Given data
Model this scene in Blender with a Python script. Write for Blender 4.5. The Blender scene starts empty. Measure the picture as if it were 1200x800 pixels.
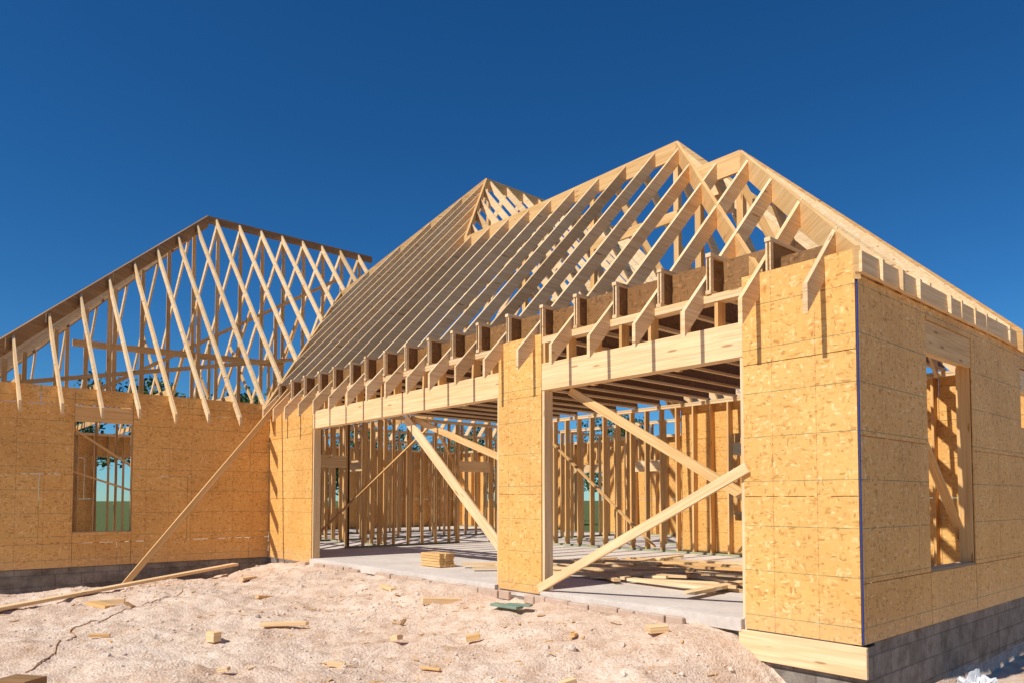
import bpy, math, random
from mathutils import Vector, noise
random.seed(7)
S=bpy.context.scene
S.view_settings.view_transform='Standard'
S.view_settings.look='None'
S.view_settings.exposure=0
PARAM=dict(sun=(-0.04,-1.0,1.08))

# ---------------------------------------------------------------- materials
def mat(name):
    m=bpy.data.materials.new(name); m.use_nodes=True
    nt=m.node_tree; nt.nodes.clear()
    o=nt.nodes.new('ShaderNodeOutputMaterial'); b=nt.nodes.new('ShaderNodeBsdfPrincipled')
    nt.links.new(b.outputs[0],o.inputs[0])
    return m,nt,b
def N(nt,t,**k):
    n=nt.nodes.new(t)
    for a,v in k.items(): setattr(n,a,v)
    return n
def ramp(nt,fac,stops):
    r=N(nt,'ShaderNodeValToRGB'); e=r.color_ramp.elements
    while len(e)<len(stops): e.new(0.5)
    for i,(p,c) in enumerate(stops):
        e[i].position=p; e[i].color=(c[0],c[1],c[2],1)
    nt.links.new(fac,r.inputs[0]); return r.outputs[0]
def mix(nt,mode,fac,a,b):
    m=N(nt,'ShaderNodeMix',data_type='RGBA',blend_type=mode)
    if isinstance(fac,float): m.inputs[0].default_value=fac
    else: nt.links.new(fac,m.inputs[0])
    for s,v in ((6,a),(7,b)):
        if isinstance(v,tuple): m.inputs[s].default_value=(v[0],v[1],v[2],1)
        else: nt.links.new(v,m.inputs[s])
    return m.outputs[2]
def noise_n(nt,vec,scale,detail=3,rough=.55,dist=0):
    n=N(nt,'ShaderNodeTexNoise'); n.inputs['Scale'].default_value=scale
    n.inputs['Detail'].default_value=detail; n.inputs['Roughness'].default_value=rough
    n.inputs['Distortion'].default_value=dist
    if vec is not None: nt.links.new(vec,n.inputs['Vector'])
    return n
def mapping(nt,vec,sc,rot=(0,0,0)):
    m=N(nt,'ShaderNodeMapping'); m.inputs['Scale'].default_value=sc; m.inputs['Rotation'].default_value=rot
    nt.links.new(vec,m.inputs[0]); return m.outputs[0]
def mathn(nt,op,a,b=None):
    m=N(nt,'ShaderNodeMath',operation=op)
    for i,v in enumerate((a,b)):
        if v is None: continue
        if isinstance(v,(int,float)): m.inputs[i].default_value=v
        else: nt.links.new(v,m.inputs[i])
    return m.outputs[0]
def bump(nt,b,h,strength,dist):
    bm=N(nt,'ShaderNodeBump'); bm.inputs['Strength'].default_value=strength; bm.inputs['Distance'].default_value=dist
    nt.links.new(h,bm.inputs['Height']); nt.links.new(bm.outputs[0],b.inputs['Normal'])

def wood(name,c1,c2,dark=.75,spread=None):
    m,nt,b=mat(name)
    uv=N(nt,'ShaderNodeUVMap').outputs[0]
    g=N(nt,'ShaderNodeNewGeometry').outputs['Random Per Island']
    g1=noise_n(nt,mapping(nt,uv,(1.2,45,1)),1.0,3,.6,.6)
    g2=noise_n(nt,mapping(nt,uv,(.6,8,1)),1.3,2,.5,1.0)
    base=ramp(nt,g2.outputs[0],[(.3,c1),(.7,c2)])
    grain=ramp(nt,g1.outputs[0],[(.35,(dark,dark*.90,dark*.80)),(.6,(1,1,1))])
    c=mix(nt,'MULTIPLY',.75,base,grain)
    isl=ramp(nt,g,[(0,(.70,.63,.53)),(.25,(.92,.89,.84)),(.7,(1,1,1)),(1,(1.0,.89,.74))])
    c=mix(nt,'MULTIPLY',.85,c,isl)
    v=N(nt,'ShaderNodeTexVoronoi'); v.inputs['Scale'].default_value=1
    nt.links.new(mapping(nt,uv,(1.7,9,1)),v.inputs['Vector'])
    kn=ramp(nt,v.outputs['Distance'],[(.0,(.30,.17,.08)),(.09,(.45,.28,.14)),(.13,(1,1,1))])
    c=mix(nt,'MULTIPLY',.7,c,kn)
    nt.links.new(c,b.inputs['Base Color']); b.inputs['Roughness'].default_value=.7
    b.inputs['Specular IOR Level'].default_value=.25
    bump(nt,b,g1.outputs[0],.25,.004)
    return m
M_lum=wood('pine_lumber',(.84,.595,.33),(.90,.71,.46))
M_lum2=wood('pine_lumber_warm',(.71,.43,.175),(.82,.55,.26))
M_dark=wood('weathered_lumber',(.27,.155,.07),(.38,.23,.115))
M_tr=wood('treated_lumber',(.30,.36,.25),(.42,.45,.30))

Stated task
Print again the material above, limited to the lines from the one holding "M_lum2=wood('pine_lumber_warm',(.71,.43,.175),(.82,.55,.26))" through the last, inclusive.

Reply
M_lum2=wood('pine_lumber_warm',(.71,.43,.175),(.82,.55,.26))
M_dark=wood('weathered_lumber',(.27,.155,.07),(.38,.23,.115))
M_tr=wood('treated_lumber',(.30,.36,.25),(.42,.45,.30))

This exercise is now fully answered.